Boaz, the distant relative of Elimelech, furthers the mission of חסד which will ultimately redeem Elimelech's sins. Although the parallels between the mitzvah of yibum and what Boaz does are clear, it is equally obvious that Boaz is not actually doing yibum. He is not the brother of the dead husband of Ruth. He is a kinsman, and the book of Ruth makes it clear that this is not yibum by stating, "Boaz took Ruth to be his wife." (4:13) This is not the order of things in true yibum, where there is no separate acquisition of the wife other than beginning to live together. Here, Boaz did normal kiddushin. Legally, he had no requirement to marry this poor convert. Doing so, with the precise hopes to raise a family for the name of Ruth's dead husband, is a clear act of חסד, kindness beyond the requirements of law. In fact, his name, Boaz, is seen by some as a contraction of "בא עז" -- one who acts with valiance, for going above and beyond the call of duty. His word choice, "אנכי אגאל", can be taken to not only mean redeeming Elimelech's property, and marrying Ruth, but in the larger context, the redemption of Elimelech's sinful lack of חסד.

We have observed a thematic parallel structure in the book. We have, in the preamble, a lack of חסד, and its destructive results. This is symbolized by the names מכלון and כליון, of Elimelech's sons. Meaning emptiness and destruction, they are the natural "children" of the actions of Elimelech. Parallel to this, and yet in contradistinction, we have the kind acts of Ruth and Boaz, which bear, quite literally, the future royal line as their children.

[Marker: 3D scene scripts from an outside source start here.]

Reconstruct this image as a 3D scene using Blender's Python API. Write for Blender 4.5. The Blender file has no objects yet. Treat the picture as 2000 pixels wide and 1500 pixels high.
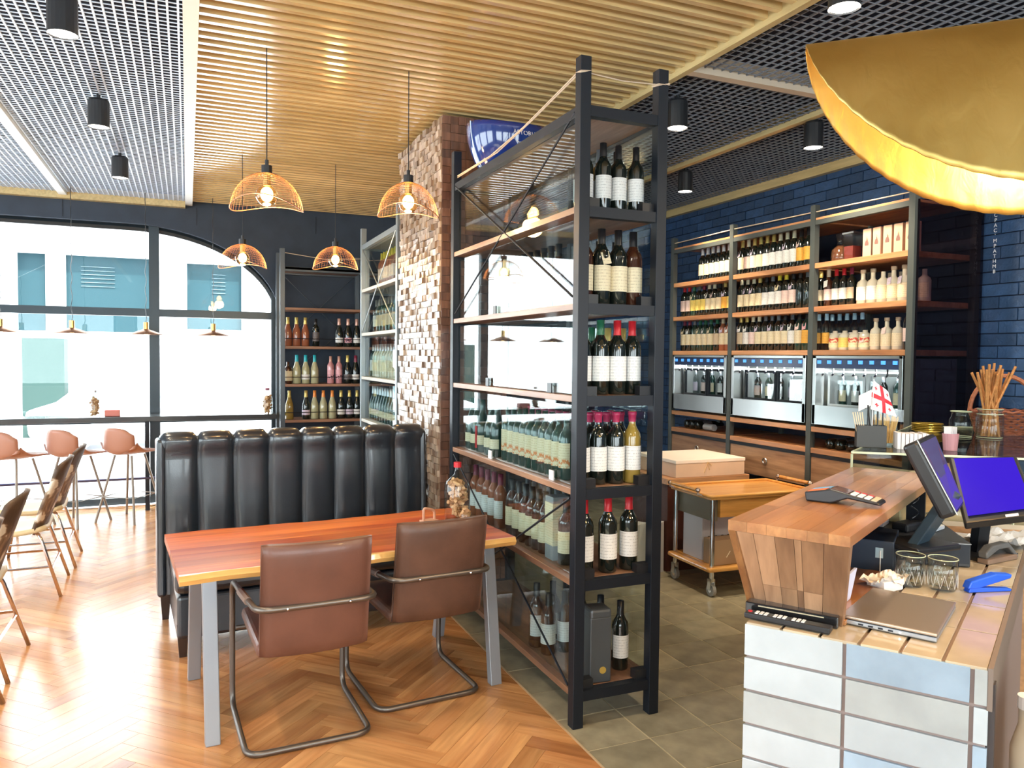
import bpy, math, random
from mathutils import Vector, Matrix
random.seed(7)
R = math.radians
sc = bpy.context.scene
COL = sc.collection

# ------------------------------------------------------------------ camera
yaw, pitch, roll, H = 0.399913, 0.035563, -0.009654, 1.6
f = Vector((math.sin(yaw)*math.cos(pitch), math.cos(yaw)*math.cos(pitch), -math.sin(pitch)))
r0 = Vector((math.cos(yaw), -math.sin(yaw), 0)); u0 = r0.cross(f)
rr = r0*math.cos(roll) - u0*math.sin(roll); uu = r0*math.sin(roll) + u0*math.cos(roll)
cam = bpy.data.cameras.new('camera'); cam.sensor_width = 36; cam.lens = 1500.893*36/2000
cam.clip_start = .02; cam.clip_end = 200
co = bpy.data.objects.new('camera', cam); COL.objects.link(co); sc.camera = co
co.matrix_world = Matrix(((rr.x, uu.x, -f.x, 0), (rr.y, uu.y, -f.y, 0), (rr.z, uu.z, -f.z, H), (0, 0, 0, 1)))

# ------------------------------------------------------------------ world, sun, exposure
w = bpy.data.worlds.new('daylight'); sc.world = w; w.use_nodes = True
bg = w.node_tree.nodes['Background']
bg.inputs[0].default_value = (.90, .96, 1, 1); bg.inputs[1].default_value = 7.0
sun = bpy.data.lights.new('sun', 'SUN'); sun.energy = 9; sun.angle = R(3); sun.color = (1, .96, .9)
so = bpy.data.objects.new('sun', sun); COL.objects.link(so); so.rotation_euler = (R(38), 0, R(12))
sc.view_settings.view_transform = 'Standard'; sc.view_settings.look = 'None'
sc.view_settings.exposure = 0.62; sc.view_settings.gamma = 1; sc.view_settings.use_curve_mapping = False
sc.cycles.max_bounces = 10; sc.cycles.diffuse_bounces = 5; sc.cycles.glossy_bounces = 4
sc.cycles.transparent_max_bounces = 24; sc.cycles.transmission_bounces = 6
sc.cycles.use_denoising = True; sc.cycles.caustics_reflective = False; sc.cycles.caustics_refractive = False
sc.cycles.sample_clamp_indirect = 12

def portal(loc, rot, sx, sy):
    l = bpy.data.lights.new('portal', 'AREA'); l.shape = 'RECTANGLE'; l.size = sx; l.size_y = sy
    l.cycles.is_portal = True
    o = bpy.data.objects.new('portal', l); COL.objects.link(o); o.location = loc; o.rotation_euler = rot
portal((-1.6, 8.8, 1.5), (R(-90), 0, 0), 5.0, 3.0)
portal((-4.9, 3.0, 1.6), (0, R(-90), 0), 2.7, 9.0)
portal((-.2, -2.9, 1.7), (R(90), 0, 0), 8.6, 2.2)

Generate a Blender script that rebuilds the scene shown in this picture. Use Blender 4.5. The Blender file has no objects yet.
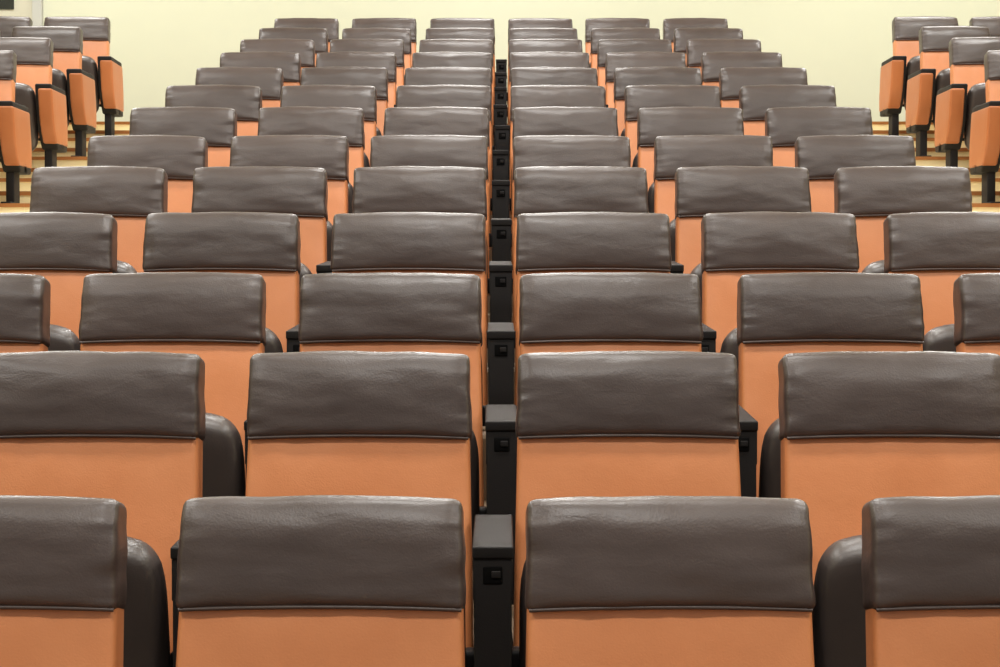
import bpy, bmesh, math, random
from mathutils import Vector, Matrix, noise
random.seed(4)
sc = bpy.context.scene
sc.view_settings.view_transform = 'Standard'
sc.view_settings.look = 'None'
sc.view_settings.exposure = 0.0

# ------------------------------------------------------------------ materials
def s2l(c):
    return tuple(((v/255.0)/12.92 if v/255.0 <= 0.04045 else (((v/255.0)+0.055)/1.055)**2.4) for v in c) + (1.0,)

def new_mat(name):
    m = bpy.data.materials.new(name); m.use_nodes = True
    nt = m.node_tree
    return m, nt, nt.nodes['Principled BSDF']

def vinyl(name, c1, c2, rough=0.42, wr=0.35, spec=0.5, vary=0.12, crease=0.0):
    m, nt, b = new_mat(name)
    N = nt.nodes.new; L = nt.links.new
    tc = N('ShaderNodeTexCoord'); oi = N('ShaderNodeObjectInfo')
    add = N('ShaderNodeVectorMath'); add.operation = 'ADD'
    mul = N('ShaderNodeMath'); mul.operation = 'MULTIPLY'; mul.inputs[1].default_value = 37.0
    L(oi.outputs['Random'], mul.inputs[0])
    L(tc.outputs['Object'], add.inputs[0]); L(mul.outputs[0], add.inputs[1])
    n1 = N('ShaderNodeTexNoise'); n1.inputs['Scale'].default_value = 7.0; n1.inputs['Detail'].default_value = 6
    n1.inputs['Roughness'].default_value = 0.65
    L(add.outputs[0], n1.inputs['Vector'])
    mix = N('ShaderNodeMix'); mix.data_type = 'RGBA'
    mix.inputs[6].default_value = s2l(c1); mix.inputs[7].default_value = s2l(c2)
    L(n1.outputs['Fac'], mix.inputs[0])
    hsv = N('ShaderNodeHueSaturation')
    mr = N('ShaderNodeMapRange'); mr.inputs['To Min'].default_value = 1-vary; mr.inputs['To Max'].default_value = 1+vary
    L(oi.outputs['Random'], mr.inputs['Value']); L(mr.outputs[0], hsv.inputs['Value'])
    L(mix.outputs[2], hsv.inputs['Color']); L(hsv.outputs[0], b.inputs['Base Color'])
    r = N('ShaderNodeMapRange'); r.inputs['To Min'].default_value = rough-0.12; r.inputs['To Max'].default_value = rough+0.12
    L(n1.outputs['Fac'], r.inputs['Value']); L(r.outputs[0], b.inputs['Roughness'])
    b.inputs['Specular IOR Level'].default_value = spec
    g = N('ShaderNodeTexNoise'); g.inputs['Scale'].default_value = 260; g.inputs['Detail'].default_value = 3
    L(add.outputs[0], g.inputs['Vector'])
    w = N('ShaderNodeTexNoise'); w.inputs['Scale'].default_value = 9; w.inputs['Detail'].default_value = 3
    w.inputs['Distortion'].default_value = 0.6
    L(add.outputs[0], w.inputs['Vector'])
    b1 = N('ShaderNodeBump'); b1.inputs['Strength'].default_value = wr; b1.inputs['Distance'].default_value = 0.008
    L(w.outputs['Fac'], b1.inputs['Height'])
    last = b1
    if crease:
        mp = N('ShaderNodeMapping'); mp.inputs['Scale'].default_value = (12, 12, 30)
        L(add.outputs[0], mp.inputs['Vector'])
        cr = N('ShaderNodeTexNoise'); cr.inputs['Scale'].default_value = 1.0; cr.inputs['Detail'].default_value = 4
        cr.inputs['Distortion'].default_value = 1.0
        L(mp.outputs[0], cr.inputs['Vector'])
        b3 = N('ShaderNodeBump'); b3.inputs['Strength'].default_value = crease; b3.inputs['Distance'].default_value = 0.005
        L(cr.outputs['Fac'], b3.inputs['Height']); L(b1.outputs[0], b3.inputs['Normal'])
        last = b3
    b2 = N('ShaderNodeBump'); b2.inputs['Strength'].default_value = 0.4; b2.inputs['Distance'].default_value = 0.001
    L(g.outputs['Fac'], b2.inputs['Height']); L(last.outputs[0], b2.inputs['Normal'])
    L(b2.outputs[0], b.inputs['Normal'])
    return m

def plain(name, c, rough=0.6, spec=0.4, bump=0.0, scale=40, c2=None, nscale=3.0):
    m, nt, b = new_mat(name)
    N = nt.nodes.new; L = nt.links.new
    tc = N('ShaderNodeTexCoord')
    n = N('ShaderNodeTexNoise'); n.inputs['Scale'].default_value = nscale; n.inputs['Detail'].default_value = 4
    L(tc.outputs['Object'], n.inputs['Vector'])
    mix = N('ShaderNodeMix'); mix.data_type = 'RGBA'
    mix.inputs[6].default_value = s2l(c); mix.inputs[7].default_value = s2l(c2 or tuple(v*0.93 for v in c))
    L(n.outputs['Fac'], mix.inputs[0]); L(mix.outputs[2], b.inputs['Base Color'])
    b.inputs['Roughness'].default_value = rough
    b.inputs['Specular IOR Level'].default_value = spec
    if bump:
        n2 = N('ShaderNodeTexNoise'); n2.inputs['Scale'].default_value = scale
        L(tc.outputs['Object'], n2.inputs['Vector'])
        bp = N('ShaderNodeBump'); bp.inputs['Strength'].default_value = bump; bp.inputs['Distance'].default_value = 0.003
        L(n2.outputs['Fac'], bp.inputs['Height']); L(bp.outputs[0], b.inputs['Normal'])
    return m

M_DARK = vinyl('dark_brown_vinyl', (58,47,43), (72,59,54), rough=0.37, wr=0.16, spec=0.55, vary=0.10, crease=0.17)
M_ORNG = vinyl('tan_orange_vinyl', (193,120,73), (207,136,88), rough=0.40, wr=0.14, spec=0.5, vary=0.05, crease=0.05)
M_PLAS = plain('black_plastic', (28,24,23), rough=0.62, spec=0.25, bump=0.15, scale=300)
M_HOLE = plain('socket_black', (7,6,6), rough=0.8, spec=0.1)
M_SHELL = vinyl('seat_shell_vinyl', (62,54,51), (74,65,62), rough=0.36, wr=0.12, spec=0.6)
M_END = vinyl('end_panel_vinyl', (166,98,56), (180,111,67), rough=0.42, wr=0.1, spec=0.4, vary=0.06)
MATS = [M_DARK, M_ORNG, M_PLAS, M_HOLE, M_SHELL, M_END]

M_WALL = plain('cream_paint', (197,198,177), rough=0.85, spec=0.2, bump=0.1, scale=120, c2=(189,190,168), nscale=0.8)
M_CEIL = plain('white_ceiling', (235,233,224), rough=0.9, spec=0.1)
M_FLOOR = plain('tier_floor', (140,118,96), rough=0.6, bump=0.1)
M_TREAD = plain('stair_tread_tile', (246,234,200), rough=0.5, c2=(236,222,184))
M_RISER = plain('stair_riser_tile', (242,230,190), rough=0.5, c2=(234,214,166), nscale=6)
M_NOSE = plain('stair_nosing_wood', (170,112,60), rough=0.5, c2=(140,88,44), nscale=8)
M_METAL = plain('grey_paint_metal', (176,176,170), rough=0.5)
M_GLASS = plain('dark_glass', (22,24,24), rough=0.15, spec=0.6)

# ------------------------------------------------------------------ mesh tools
def axis(h, r, n):
    a = [-h, -h+r*0.12, -h+r*0.35, -h+r*0.65, -h+r]
    inner = [(-h+r) + (2*(h-r))*i/n for i in range(1, n)]
    return a + inner + [-v for v in reversed(a)]

def rbox(bm, size, r, mat, n=(2,2,2), fn=None, smooth=True):
    """rounded box centred at origin; fn maps Vector->Vector"""
    hx, hy, hz = [s/2 for s in size]
    r = min(r, hx*0.98, hy*0.98, hz*0.98)
    A = [axis(hx, r, n[0]), axis(hy, r, n[1]), axis(hz, r, n[2])]
    H = (hx, hy, hz)
    cache = {}
    def vert(i, j, k):
        key = (i, j, k)
        if key in cache: return cache[key]
        p = Vector((A[0][i], A[1][j], A[2][k]))
        q = Vector([max(-(H[t]-r), min(H[t]-r, p[t])) for t in range(3)])
        d = p - q
        if d.length > 1e-9: p = q + d.normalized()*r
        if fn: p = fn(p)
        v = bm.verts.new(p); cache[key] = v
        return v
    nx, ny, nz = len(A[0])-1, len(A[1])-1, len(A[2])-1
    def face(vs):
        f = bm.faces.new(vs); f.material_index = mat; f.smooth = smooth
    for i in range(nx):
        for j in range(ny):
            face([vert(i,j,0), vert(i,j+1,0), vert(i+1,j+1,0), vert(i+1,j,0)])
            face([vert(i,j,nz), vert(i+1,j,nz), vert(i+1,j+1,nz), vert(i,j+1,nz)])
    for i in range(nx):
        for k in range(nz):
            face([vert(i,0,k), vert(i+1,0,k), vert(i+1,0,k+1), vert(i,0,k+1)])
            face([vert(i,ny,k), vert(i,ny,k+1), vert(i+1,ny,k+1), vert(i+1,ny,k)])
    for j in range(ny):
        for k in range(nz):
            face([vert(0,j,k), vert(0,j,k+1), vert(0,j+1,k+1), vert(0,j+1,k)])
            face([vert(nx,j,k), vert(nx,j+1,k), vert(nx,j+1,k+1), vert(nx,j,k+1)])

def at(x, y, z, rx=0.0):
    R = Matrix.Rotation(rx, 3, 'X'); T = Vector((x, y, z))
    return lambda p: R @ p + T

def tube(bm, pts, rad, mat, seg=6):
    rings = []
    for i, p in enumerate(pts):
        a = pts[max(i-1,0)]; b = pts[min(i+1,len(pts)-1)]
        t = (b-a).normalized()
        u = t.cross(Vector((0.01,0.97,0.24))).normalized(); v = t.cross(u)
        rings.append([bm.verts.new(p + (u*math.cos(2*math.pi*s/seg)+v*math.sin(2*math.pi*s/seg))*rad) for s in range(seg)])
    for i in range(len(rings)-1):
        for s in range(seg):
            f = bm.faces.new([rings[i][s], rings[i][(s+1)%seg], rings[i+1][(s+1)%seg], rings[i+1][s]])
            f.material_index = mat; f.smooth = True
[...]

The threads of kindness and compassion demonstrated time and again by Ruth and Boaz, culminating in their marriage, were sufficient to reverse the damage done by Elimelech's unwillingness to go beyond the law. A family once great, now low and trampled, is given a new chance, and produces the greatest family of Israel, that of Kind David. The delineation of this lineage at the end of the book of Ruth serves as a focal point, directing the theme of kindness towards its result. If a lack of חסד can nearly cut a strong, honored family off of the vine of Israel, then the profusion of חסד by a young convert girl and an old man can renew the spirit and honor of that family. The least noble of beginnings, when watered with the spirit of going beyond the call of duty for one another, can produce the nobility of the Davidic line.

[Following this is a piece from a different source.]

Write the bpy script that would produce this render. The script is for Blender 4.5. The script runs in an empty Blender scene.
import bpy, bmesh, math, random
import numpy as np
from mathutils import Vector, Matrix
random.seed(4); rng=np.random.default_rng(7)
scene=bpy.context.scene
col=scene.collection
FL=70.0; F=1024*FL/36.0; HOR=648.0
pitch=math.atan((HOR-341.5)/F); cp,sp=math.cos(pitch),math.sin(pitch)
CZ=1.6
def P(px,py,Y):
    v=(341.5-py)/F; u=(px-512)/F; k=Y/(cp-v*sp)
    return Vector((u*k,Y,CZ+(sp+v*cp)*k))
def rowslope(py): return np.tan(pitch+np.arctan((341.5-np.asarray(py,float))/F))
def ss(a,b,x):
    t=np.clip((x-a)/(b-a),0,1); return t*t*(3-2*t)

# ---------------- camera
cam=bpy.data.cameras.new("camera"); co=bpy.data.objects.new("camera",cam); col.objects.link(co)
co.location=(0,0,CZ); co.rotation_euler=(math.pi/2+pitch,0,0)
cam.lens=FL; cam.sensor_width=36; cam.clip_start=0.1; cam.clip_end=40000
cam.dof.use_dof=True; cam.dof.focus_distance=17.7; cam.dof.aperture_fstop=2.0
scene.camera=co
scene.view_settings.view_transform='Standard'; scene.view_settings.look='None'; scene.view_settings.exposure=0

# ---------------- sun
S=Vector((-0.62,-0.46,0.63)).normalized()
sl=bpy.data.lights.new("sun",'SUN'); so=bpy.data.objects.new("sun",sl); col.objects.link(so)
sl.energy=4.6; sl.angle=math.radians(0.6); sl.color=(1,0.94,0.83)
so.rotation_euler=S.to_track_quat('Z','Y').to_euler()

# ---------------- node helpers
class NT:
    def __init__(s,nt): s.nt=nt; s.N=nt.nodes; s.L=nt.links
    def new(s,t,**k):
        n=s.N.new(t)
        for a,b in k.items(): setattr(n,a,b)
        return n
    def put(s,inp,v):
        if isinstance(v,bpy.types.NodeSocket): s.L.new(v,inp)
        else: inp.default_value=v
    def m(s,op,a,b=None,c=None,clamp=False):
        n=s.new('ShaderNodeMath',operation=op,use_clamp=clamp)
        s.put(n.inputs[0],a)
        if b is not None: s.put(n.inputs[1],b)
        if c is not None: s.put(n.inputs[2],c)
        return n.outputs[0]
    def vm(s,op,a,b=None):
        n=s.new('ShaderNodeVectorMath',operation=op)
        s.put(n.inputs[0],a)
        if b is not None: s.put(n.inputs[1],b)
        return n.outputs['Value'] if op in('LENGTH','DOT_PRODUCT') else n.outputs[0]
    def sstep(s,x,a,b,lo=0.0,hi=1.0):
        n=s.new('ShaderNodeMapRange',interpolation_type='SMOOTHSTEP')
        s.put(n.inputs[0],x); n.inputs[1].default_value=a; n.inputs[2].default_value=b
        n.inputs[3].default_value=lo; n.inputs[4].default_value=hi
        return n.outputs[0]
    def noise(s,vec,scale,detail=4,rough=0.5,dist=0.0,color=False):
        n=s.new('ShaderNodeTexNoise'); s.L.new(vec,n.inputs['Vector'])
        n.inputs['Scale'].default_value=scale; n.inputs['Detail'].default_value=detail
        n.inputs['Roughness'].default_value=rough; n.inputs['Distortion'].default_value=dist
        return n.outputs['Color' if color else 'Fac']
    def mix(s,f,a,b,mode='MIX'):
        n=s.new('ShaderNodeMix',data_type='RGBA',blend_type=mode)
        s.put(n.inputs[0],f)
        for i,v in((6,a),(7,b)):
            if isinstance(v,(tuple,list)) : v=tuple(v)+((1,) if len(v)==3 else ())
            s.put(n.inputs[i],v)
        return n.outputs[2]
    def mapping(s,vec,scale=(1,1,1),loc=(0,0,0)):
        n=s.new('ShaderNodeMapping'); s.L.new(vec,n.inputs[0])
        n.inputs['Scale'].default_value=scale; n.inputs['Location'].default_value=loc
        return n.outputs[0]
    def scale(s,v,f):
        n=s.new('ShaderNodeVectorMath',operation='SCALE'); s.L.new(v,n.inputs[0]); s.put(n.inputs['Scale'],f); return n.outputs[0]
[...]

The חסד theme of the book of Ruth justifies its use on the holiday of Shavuot. This spirit of ערבות, mutual responsibility, is noted at the foot of Mt Sinai just before the giving of the Torah. "ויחן שם ישראל נגד ההר," and חז"ל state, "כאיש אחד בלב אחד," that Israel was completely at one. Each Jew felt responsible and liable for the benefit of the others. It is in this spirit that we accept, each day, the Torah upon ourselves anew, as a nation committed to one another. In Orot Hakodesh (חלק ג' עמ' שכד), Rav Kook makes the point that the sin of the Second Temple era was that the people did not feel this way; they demonstrated שנאת חינם. The correction of this sin is אהבת חינם, as demonstrated by Ruth and Boaz. Through the application of mutual responsibility and חסד, may we merit the redemption soon.